----- DATA EXTRACT -----

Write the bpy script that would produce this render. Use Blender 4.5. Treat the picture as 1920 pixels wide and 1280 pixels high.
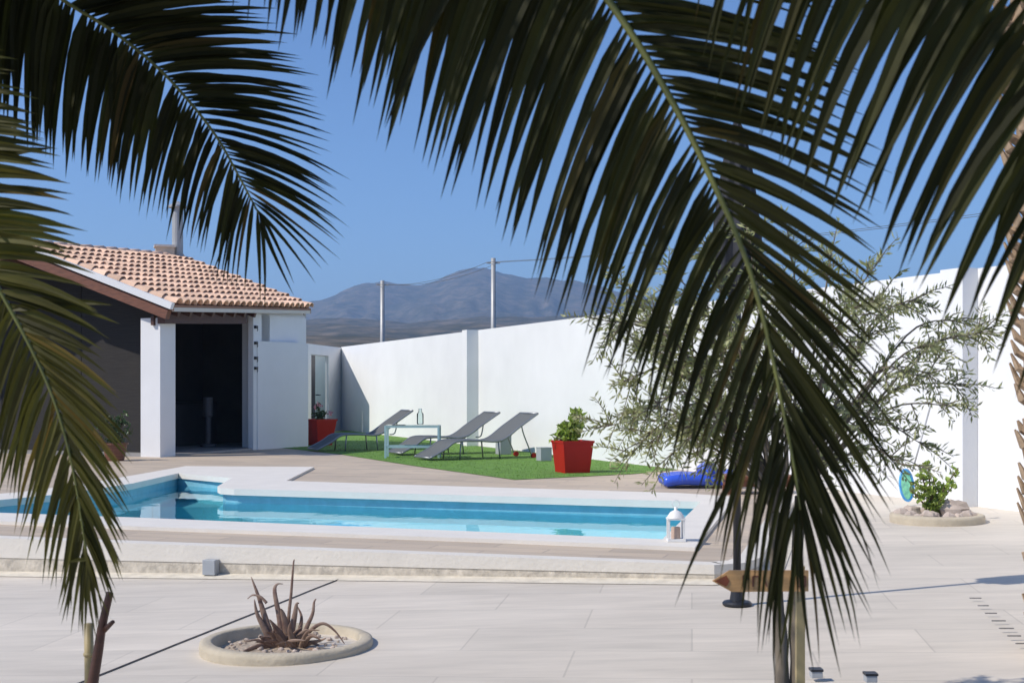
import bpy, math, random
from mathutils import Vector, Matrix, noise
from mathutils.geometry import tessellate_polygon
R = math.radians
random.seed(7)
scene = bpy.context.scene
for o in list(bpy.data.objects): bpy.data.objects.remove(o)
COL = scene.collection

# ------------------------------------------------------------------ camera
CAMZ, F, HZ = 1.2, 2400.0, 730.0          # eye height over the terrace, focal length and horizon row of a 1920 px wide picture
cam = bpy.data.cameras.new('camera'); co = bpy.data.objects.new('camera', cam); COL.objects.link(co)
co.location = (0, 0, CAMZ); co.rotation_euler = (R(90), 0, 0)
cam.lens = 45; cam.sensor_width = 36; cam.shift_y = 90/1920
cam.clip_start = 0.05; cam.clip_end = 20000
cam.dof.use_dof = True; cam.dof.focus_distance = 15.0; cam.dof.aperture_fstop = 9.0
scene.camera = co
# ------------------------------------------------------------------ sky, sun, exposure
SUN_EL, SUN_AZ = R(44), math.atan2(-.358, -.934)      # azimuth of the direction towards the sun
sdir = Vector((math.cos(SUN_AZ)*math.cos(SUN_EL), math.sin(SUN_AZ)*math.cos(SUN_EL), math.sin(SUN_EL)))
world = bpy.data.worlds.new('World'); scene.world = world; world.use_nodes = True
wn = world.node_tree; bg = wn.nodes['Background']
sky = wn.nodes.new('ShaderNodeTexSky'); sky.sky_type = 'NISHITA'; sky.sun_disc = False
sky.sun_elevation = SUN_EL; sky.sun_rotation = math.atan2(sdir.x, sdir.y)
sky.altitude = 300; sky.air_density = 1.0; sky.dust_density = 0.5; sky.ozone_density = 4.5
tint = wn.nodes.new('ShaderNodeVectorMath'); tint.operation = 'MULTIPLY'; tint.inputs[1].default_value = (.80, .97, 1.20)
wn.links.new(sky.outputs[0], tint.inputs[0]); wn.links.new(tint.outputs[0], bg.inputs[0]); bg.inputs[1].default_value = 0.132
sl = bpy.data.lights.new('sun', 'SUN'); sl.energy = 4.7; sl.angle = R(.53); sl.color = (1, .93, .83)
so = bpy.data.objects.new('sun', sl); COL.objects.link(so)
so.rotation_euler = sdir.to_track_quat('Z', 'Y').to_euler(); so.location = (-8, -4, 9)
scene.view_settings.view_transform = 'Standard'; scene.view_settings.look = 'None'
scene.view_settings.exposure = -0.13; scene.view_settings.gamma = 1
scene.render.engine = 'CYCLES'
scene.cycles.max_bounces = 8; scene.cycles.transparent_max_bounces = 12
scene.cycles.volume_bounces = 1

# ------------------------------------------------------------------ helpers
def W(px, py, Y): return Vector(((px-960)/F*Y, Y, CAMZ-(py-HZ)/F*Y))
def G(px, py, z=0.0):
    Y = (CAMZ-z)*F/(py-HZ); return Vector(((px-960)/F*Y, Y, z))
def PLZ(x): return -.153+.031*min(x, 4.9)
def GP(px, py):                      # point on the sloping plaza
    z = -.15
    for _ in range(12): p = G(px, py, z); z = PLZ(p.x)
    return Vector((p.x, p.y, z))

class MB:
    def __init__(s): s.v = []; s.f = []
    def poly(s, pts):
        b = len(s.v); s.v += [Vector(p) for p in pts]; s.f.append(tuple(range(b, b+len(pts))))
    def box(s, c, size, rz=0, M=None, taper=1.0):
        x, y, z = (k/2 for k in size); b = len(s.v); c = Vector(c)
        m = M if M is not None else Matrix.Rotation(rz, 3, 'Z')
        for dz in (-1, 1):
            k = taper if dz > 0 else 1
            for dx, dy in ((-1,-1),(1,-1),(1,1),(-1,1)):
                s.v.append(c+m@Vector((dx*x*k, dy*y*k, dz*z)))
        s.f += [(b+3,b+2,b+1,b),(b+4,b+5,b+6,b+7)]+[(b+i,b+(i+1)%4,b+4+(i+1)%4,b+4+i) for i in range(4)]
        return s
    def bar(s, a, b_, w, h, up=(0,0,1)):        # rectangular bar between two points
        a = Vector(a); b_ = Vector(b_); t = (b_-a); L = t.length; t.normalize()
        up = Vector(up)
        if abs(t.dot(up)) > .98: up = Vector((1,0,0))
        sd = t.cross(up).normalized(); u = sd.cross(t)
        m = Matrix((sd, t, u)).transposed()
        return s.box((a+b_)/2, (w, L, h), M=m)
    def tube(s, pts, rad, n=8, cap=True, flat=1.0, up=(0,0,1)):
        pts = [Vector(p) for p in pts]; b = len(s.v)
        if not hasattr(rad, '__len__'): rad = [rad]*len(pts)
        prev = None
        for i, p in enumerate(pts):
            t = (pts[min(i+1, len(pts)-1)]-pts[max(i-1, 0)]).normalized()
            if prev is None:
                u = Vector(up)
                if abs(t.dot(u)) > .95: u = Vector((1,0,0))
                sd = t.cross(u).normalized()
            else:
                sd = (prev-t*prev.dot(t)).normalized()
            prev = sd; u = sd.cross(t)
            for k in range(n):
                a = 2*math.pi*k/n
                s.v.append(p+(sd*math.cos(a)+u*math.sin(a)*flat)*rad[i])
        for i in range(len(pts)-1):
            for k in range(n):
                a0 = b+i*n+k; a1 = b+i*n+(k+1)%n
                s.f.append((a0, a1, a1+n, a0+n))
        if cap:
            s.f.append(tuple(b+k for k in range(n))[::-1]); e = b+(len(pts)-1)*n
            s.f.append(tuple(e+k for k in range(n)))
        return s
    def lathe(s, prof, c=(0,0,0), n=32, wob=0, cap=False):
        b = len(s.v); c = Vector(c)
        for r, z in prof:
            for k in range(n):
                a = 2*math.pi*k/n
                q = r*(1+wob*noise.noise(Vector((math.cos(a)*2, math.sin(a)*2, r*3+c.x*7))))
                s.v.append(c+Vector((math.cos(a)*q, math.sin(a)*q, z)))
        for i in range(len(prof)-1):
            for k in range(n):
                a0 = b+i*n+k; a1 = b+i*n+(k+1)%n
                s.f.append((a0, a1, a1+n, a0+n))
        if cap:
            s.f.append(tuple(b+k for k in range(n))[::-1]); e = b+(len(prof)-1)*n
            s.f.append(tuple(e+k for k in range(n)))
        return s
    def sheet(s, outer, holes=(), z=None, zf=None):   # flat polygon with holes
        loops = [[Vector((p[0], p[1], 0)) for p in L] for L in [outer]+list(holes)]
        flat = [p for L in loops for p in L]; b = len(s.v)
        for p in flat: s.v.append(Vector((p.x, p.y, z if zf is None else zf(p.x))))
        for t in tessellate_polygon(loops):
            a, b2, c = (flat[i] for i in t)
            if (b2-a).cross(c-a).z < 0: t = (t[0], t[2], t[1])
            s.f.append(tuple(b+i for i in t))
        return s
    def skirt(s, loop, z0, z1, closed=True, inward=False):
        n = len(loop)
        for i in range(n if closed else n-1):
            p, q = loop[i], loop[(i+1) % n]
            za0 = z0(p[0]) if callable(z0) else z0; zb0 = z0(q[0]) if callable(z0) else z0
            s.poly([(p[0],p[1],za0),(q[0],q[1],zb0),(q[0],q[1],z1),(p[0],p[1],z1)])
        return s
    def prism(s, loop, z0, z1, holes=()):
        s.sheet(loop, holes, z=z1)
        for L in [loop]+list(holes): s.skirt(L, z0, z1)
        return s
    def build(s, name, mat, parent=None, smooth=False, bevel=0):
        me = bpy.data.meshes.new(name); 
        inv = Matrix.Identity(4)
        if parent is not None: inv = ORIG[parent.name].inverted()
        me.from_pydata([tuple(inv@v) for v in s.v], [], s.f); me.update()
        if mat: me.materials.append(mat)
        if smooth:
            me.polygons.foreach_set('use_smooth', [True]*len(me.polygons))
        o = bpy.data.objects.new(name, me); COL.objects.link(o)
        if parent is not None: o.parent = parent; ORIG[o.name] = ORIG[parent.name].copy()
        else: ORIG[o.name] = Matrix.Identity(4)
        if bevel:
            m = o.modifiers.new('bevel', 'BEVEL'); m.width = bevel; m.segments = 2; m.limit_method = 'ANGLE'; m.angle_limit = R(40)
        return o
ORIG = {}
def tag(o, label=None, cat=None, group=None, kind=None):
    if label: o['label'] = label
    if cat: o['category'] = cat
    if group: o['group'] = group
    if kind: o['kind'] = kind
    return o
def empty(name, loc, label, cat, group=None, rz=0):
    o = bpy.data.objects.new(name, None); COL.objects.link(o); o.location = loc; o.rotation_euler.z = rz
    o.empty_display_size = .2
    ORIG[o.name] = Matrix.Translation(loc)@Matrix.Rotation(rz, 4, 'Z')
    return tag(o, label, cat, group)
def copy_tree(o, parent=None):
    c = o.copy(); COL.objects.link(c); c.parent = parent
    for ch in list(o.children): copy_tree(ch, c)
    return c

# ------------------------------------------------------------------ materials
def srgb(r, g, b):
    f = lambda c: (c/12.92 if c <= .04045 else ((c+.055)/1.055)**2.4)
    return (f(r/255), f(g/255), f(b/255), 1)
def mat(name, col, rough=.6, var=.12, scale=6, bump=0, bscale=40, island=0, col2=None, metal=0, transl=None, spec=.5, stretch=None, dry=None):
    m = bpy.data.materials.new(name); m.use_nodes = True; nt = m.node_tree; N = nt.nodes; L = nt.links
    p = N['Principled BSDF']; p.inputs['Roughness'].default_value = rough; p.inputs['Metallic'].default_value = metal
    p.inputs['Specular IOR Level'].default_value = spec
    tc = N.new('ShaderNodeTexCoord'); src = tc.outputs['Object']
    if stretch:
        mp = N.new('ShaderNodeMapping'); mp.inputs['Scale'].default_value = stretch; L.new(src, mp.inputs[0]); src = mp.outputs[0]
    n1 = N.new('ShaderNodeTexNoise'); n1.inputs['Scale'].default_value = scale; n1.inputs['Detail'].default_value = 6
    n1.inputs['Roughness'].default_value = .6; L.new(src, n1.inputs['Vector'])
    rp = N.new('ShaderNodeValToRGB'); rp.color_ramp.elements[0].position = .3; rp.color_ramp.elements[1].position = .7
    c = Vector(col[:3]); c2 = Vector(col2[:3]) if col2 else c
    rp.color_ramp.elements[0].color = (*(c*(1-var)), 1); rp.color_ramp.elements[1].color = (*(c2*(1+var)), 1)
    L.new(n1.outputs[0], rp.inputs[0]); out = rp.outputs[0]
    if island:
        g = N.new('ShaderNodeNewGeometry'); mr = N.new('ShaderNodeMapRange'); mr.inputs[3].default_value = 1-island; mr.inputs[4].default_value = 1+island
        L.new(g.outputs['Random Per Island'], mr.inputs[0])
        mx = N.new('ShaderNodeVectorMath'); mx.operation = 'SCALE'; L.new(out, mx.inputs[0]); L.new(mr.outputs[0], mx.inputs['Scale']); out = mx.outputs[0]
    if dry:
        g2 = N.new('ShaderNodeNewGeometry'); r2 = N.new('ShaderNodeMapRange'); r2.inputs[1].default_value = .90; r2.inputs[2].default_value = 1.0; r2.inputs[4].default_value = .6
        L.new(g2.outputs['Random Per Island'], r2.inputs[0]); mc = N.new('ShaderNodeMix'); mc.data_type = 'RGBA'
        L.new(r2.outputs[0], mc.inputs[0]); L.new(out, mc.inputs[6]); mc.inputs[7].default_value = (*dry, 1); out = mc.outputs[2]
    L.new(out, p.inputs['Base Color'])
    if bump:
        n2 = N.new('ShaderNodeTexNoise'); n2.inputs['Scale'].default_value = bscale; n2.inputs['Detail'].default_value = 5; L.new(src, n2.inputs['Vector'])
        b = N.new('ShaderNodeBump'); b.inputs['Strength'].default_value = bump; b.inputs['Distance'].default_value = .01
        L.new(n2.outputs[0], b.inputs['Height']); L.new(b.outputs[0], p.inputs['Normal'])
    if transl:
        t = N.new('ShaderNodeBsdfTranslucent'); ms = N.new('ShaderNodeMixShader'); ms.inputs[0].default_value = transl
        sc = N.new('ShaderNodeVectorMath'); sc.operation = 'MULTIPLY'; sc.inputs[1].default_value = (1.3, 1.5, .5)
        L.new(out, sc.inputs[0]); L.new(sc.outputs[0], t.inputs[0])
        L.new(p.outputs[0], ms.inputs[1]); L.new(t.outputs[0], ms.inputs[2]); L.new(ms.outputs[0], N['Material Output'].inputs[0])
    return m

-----

> [WHAT THE EXERCISE ASKS]: Pictures excluded, repeat exactly the lines from the top of the material through the line with "COL = scene.collection", including both of those lines.

> [FINAL ANSWER]:
Write the bpy script that would produce this render. Use Blender 4.5. Treat the picture as 1920 pixels wide and 1280 pixels high.
import bpy, math, random
from mathutils import Vector, Matrix, noise
from mathutils.geometry import tessellate_polygon
R = math.radians
random.seed(7)
scene = bpy.context.scene
for o in list(bpy.data.objects): bpy.data.objects.remove(o)
COL = scene.collection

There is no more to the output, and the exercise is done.